WASHINGTON, DC, US — Brazil’s decision to enact a 20% tariff on all imports of US ethanol is devastating to US ethanol, industry associations said.

Brazil is letting the current tariff rate quota (TRQ) expire and replacing it with the tariff on all imports.

“Brazil’s decision to impose a 20% tariff on all US ethanol imports is devastating for the US ethanol industry, the future of cooperation and coordination between our nations,” said the US Grains Council, Growth Energy, the Renewable Fuels Association and the National Corn Growers Association. “Not only does this decision risk destroying the great progress our two nations have made as global leaders in ethanol production, it marks a dramatic turn in our bilateral trade relationship. 

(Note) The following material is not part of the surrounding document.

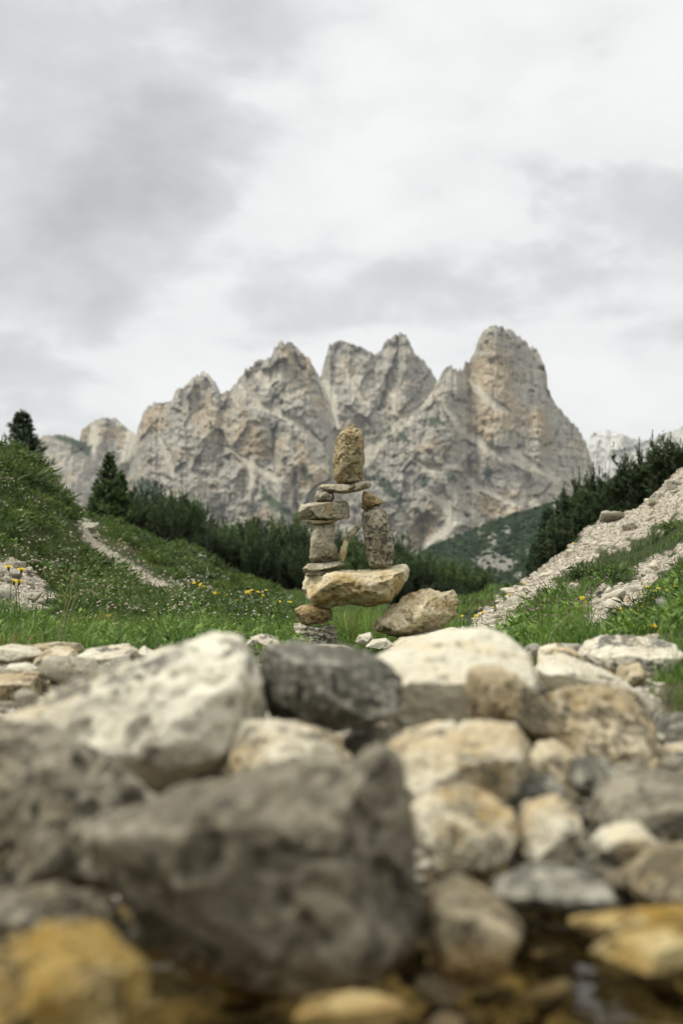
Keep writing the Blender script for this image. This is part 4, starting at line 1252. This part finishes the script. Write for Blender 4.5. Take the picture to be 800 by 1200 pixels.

“Today, Brazilian ethanol receives unfettered access into the US market, while US producers are denied reciprocal market access due to a restrictive import tariff designed solely to make US product less competitive. This unjust imbalance must be addressed. We urge the incoming Biden administration to respond with strength, leveraging various US government tools and authorities to make it clear that protectionist barriers are unacceptable. However, it seems clear from today’s decision that Brazil is more focused on keeping US ethanol out of Brazil than true two-way trade.”

The US ethanol industry said it actively illustrated the negative impacts of increased tariffs on Brazilian consumers and the government’s decarbonization goals.

“However, it seems Brazil is more focused on taxing imports to protect their national industry than reducing carbon emissions and developing a global industry,” the US ethanol groups said.

Since May, US exports to Brazil have fallen to less than 4 million gallons. Over the same time period, Brazil has exported nearly 96 million gallons of fuel ethanol to the United States. A 20% tariff will only further imbalance trade between the two countries, the groups said.